Identifying that point is the hard part, said Schwanke.

Caribou management tends to be a tense issue on both sides of the border.

A management plan for the Chisana herd is expected to be signed by this harvest season, said Hegel.

The Fortymile herd underwent a management recovery plan.

The Nelchina has been under Alaskan management plans ever since a widespread harvest was encouraged in 1996-97 to help it recover, said Schwanke.

The Nelchina has also benefited from an aerial wolf-cull program conducted to bolster the moose population since 2001, she said. But now it may be facing even bigger problems.

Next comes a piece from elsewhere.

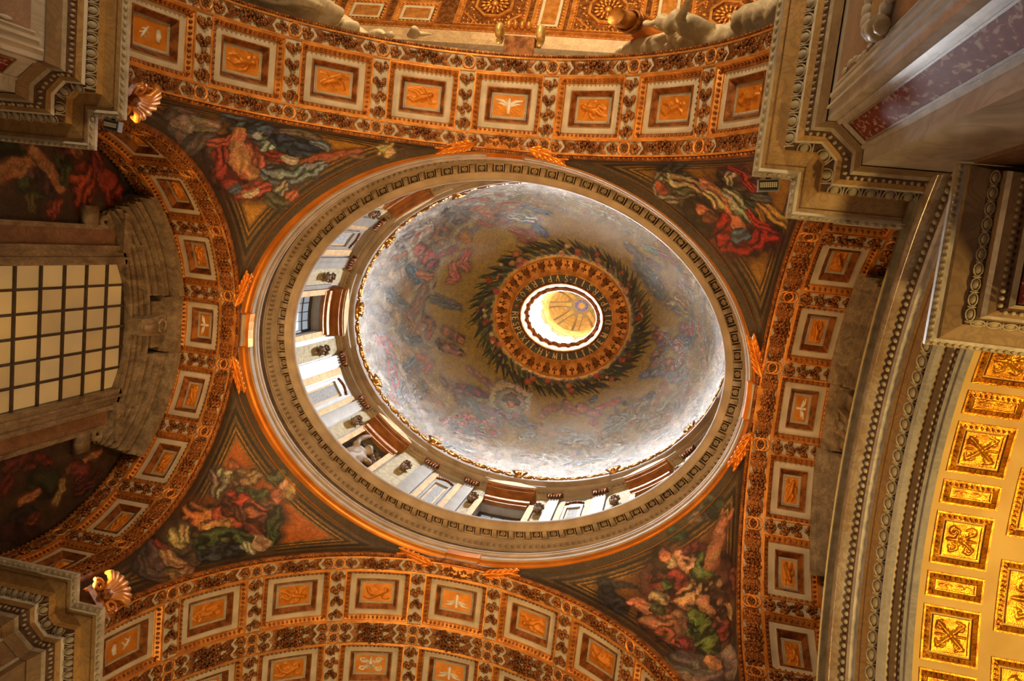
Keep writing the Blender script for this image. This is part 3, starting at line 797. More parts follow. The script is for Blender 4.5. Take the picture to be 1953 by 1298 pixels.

If its habitat isn’t affected by climate change, a looming hydro-electric project has the potential to severely affect the caribou’s survival, Schwanke said.

The Susitna-Watana Dam Project was big news in the mid-‘80s but it was never built. Now it’s back on the table.

“A lot of money has been allocated to studying the potential affects,” Schwanke said.

“The proposed lake above the dam sits directly north of the Nelchina caribou herd’s calving grounds and the caribou cross the area twice a year.”

Harrison said in addition to studying the caribou, the council will gather and record traditional knowledge about the land and animals in the area.

Most of its caribou knowledge is rooted in traditional place names, and in languages that are dying with the elders.

In July, the council plans to meet experts who have studied the Porcupine caribou herd.

They will share practices, techniques and information as well as discuss work the council has already done on resiliency, biodiversity and climate change.